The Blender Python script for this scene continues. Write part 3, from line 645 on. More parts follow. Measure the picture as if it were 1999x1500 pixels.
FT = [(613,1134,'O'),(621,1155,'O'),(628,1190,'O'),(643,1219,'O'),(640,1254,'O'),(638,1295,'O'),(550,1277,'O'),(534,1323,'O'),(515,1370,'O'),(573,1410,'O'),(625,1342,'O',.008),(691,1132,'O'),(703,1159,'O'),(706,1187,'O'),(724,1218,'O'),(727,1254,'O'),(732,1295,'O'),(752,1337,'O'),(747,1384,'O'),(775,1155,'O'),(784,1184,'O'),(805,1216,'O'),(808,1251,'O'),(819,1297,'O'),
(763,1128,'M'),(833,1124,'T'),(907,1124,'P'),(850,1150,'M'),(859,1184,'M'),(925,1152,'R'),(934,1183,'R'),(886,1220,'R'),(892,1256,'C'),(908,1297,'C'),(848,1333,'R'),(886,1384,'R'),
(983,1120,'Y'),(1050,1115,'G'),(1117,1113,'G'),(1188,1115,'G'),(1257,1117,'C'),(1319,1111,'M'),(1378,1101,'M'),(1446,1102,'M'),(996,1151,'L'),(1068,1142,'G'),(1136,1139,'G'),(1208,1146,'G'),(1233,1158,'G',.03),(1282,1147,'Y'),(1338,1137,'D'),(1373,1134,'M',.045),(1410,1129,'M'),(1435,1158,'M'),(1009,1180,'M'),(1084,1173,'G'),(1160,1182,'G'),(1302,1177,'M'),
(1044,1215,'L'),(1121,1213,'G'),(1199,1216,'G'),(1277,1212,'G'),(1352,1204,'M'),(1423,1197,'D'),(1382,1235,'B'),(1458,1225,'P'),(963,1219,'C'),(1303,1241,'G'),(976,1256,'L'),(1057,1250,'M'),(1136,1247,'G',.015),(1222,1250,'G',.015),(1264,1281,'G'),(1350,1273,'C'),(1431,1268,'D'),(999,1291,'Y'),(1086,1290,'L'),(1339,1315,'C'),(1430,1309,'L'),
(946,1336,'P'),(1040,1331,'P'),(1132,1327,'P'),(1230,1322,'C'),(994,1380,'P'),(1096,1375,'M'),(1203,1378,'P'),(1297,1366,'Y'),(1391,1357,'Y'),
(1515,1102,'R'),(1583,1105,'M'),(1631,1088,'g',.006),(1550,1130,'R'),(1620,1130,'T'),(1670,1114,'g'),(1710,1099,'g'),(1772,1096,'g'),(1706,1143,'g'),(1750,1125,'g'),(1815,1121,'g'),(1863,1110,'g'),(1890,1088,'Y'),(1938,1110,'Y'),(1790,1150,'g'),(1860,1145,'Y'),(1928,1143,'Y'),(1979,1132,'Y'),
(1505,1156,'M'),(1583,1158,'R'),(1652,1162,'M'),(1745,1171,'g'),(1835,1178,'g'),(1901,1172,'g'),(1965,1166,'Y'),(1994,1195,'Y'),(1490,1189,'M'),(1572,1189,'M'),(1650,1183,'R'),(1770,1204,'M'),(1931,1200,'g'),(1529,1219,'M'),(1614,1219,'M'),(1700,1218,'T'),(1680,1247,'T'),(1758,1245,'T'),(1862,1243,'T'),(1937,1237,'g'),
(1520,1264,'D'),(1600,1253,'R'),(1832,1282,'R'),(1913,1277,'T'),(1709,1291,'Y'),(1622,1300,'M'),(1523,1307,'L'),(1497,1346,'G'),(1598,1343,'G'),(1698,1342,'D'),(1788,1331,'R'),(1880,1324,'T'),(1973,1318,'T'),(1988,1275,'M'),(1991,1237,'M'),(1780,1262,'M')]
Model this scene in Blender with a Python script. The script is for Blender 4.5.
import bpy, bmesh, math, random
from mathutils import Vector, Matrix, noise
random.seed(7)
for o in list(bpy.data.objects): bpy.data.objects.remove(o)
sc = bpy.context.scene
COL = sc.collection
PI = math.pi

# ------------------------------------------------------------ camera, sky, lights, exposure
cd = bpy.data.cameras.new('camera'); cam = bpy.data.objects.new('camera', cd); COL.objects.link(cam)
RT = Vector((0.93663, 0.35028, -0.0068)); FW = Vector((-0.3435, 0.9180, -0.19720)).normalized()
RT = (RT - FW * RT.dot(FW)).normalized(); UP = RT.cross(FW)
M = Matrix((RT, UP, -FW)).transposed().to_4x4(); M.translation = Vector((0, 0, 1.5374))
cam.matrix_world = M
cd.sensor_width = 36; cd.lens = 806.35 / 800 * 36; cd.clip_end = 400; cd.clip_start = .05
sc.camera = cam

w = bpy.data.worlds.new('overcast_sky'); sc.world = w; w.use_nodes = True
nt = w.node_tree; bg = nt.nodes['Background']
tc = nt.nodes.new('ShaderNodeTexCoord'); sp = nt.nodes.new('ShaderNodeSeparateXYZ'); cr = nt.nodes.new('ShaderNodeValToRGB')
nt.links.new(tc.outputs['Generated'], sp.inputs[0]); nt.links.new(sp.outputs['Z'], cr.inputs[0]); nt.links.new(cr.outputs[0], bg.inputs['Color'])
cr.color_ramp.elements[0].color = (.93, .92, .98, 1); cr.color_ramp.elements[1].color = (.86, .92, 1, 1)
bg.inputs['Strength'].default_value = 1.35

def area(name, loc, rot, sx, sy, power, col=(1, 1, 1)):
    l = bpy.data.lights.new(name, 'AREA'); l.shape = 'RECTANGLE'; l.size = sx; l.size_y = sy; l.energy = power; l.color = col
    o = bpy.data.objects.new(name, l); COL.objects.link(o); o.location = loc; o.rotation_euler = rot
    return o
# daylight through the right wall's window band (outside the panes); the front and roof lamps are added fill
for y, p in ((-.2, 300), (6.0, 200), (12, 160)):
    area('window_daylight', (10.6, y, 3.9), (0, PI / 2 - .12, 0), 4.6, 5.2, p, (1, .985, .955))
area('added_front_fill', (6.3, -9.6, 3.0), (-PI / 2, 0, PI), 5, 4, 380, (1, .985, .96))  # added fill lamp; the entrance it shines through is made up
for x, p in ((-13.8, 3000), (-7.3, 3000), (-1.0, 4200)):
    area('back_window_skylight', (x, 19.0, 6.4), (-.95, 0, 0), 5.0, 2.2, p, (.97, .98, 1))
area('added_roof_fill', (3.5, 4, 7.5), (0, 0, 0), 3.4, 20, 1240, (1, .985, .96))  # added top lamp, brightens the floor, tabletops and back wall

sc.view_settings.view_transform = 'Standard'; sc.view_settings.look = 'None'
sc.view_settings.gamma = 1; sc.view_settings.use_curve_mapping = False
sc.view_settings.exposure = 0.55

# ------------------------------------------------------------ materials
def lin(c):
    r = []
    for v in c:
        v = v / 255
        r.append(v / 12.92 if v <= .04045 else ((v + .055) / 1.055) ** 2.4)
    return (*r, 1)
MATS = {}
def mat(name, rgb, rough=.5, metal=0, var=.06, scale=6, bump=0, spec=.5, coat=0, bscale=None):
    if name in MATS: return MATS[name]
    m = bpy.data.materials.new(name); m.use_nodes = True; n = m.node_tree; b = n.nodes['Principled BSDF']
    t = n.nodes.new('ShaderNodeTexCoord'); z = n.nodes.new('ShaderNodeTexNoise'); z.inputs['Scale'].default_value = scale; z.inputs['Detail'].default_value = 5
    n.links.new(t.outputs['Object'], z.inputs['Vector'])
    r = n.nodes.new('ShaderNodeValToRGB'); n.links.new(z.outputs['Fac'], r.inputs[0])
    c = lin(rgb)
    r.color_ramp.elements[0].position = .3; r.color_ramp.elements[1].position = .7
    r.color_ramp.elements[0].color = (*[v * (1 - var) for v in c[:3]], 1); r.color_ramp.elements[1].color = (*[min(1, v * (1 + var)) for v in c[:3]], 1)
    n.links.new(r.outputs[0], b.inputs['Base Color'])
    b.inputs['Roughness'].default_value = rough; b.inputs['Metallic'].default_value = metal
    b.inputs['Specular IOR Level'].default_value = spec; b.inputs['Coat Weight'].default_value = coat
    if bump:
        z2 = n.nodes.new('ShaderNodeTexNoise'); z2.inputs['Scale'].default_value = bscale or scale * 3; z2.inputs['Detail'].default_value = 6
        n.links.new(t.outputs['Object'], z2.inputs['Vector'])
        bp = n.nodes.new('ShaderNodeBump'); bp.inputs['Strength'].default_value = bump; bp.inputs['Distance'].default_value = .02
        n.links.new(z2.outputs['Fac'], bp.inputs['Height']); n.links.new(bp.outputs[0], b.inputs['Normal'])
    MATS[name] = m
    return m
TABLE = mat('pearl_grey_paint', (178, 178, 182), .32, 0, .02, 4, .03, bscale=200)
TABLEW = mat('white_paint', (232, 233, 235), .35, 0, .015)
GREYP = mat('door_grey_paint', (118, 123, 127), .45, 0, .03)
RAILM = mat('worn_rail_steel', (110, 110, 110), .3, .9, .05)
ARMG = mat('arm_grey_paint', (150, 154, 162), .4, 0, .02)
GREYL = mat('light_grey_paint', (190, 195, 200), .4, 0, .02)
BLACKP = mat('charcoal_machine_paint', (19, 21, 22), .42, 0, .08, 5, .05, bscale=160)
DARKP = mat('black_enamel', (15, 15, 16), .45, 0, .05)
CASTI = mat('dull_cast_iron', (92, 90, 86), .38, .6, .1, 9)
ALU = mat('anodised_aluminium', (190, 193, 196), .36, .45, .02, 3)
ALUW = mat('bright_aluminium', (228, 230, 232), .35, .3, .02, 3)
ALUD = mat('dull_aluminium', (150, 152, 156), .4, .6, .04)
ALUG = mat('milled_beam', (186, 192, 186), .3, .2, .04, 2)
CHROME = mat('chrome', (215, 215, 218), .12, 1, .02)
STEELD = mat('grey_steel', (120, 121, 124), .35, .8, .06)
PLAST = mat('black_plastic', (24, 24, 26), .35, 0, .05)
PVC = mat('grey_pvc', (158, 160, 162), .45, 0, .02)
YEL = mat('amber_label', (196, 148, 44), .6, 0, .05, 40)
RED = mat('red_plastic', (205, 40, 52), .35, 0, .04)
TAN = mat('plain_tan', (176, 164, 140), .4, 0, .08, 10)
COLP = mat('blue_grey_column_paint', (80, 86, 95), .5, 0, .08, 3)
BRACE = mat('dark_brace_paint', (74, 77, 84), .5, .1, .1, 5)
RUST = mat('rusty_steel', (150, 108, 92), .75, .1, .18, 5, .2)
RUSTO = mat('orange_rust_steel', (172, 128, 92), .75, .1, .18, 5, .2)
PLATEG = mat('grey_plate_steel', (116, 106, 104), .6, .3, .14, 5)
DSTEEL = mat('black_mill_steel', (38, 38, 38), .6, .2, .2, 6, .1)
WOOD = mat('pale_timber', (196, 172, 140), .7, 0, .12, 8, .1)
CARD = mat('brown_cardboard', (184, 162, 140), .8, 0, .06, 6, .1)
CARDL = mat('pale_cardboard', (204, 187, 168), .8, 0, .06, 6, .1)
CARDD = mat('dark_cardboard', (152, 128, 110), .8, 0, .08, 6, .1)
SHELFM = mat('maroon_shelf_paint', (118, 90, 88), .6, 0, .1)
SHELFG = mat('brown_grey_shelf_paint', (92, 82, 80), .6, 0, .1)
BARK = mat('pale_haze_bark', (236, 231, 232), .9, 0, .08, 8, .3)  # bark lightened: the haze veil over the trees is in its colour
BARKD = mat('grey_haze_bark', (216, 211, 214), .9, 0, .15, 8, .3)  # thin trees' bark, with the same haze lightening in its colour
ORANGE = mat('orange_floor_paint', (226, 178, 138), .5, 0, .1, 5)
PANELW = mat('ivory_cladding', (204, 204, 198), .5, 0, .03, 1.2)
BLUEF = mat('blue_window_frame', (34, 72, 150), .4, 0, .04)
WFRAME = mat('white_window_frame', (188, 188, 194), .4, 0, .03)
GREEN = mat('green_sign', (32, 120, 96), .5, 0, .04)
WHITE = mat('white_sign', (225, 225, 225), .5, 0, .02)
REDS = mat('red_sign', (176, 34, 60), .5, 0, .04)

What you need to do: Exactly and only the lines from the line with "Model this scene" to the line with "PI = math.pi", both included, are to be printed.

Complete response:
Model this scene in Blender with a Python script. The script is for Blender 4.5.
import bpy, bmesh, math, random
from mathutils import Vector, Matrix, noise
random.seed(7)
for o in list(bpy.data.objects): bpy.data.objects.remove(o)
sc = bpy.context.scene
COL = sc.collection
PI = math.pi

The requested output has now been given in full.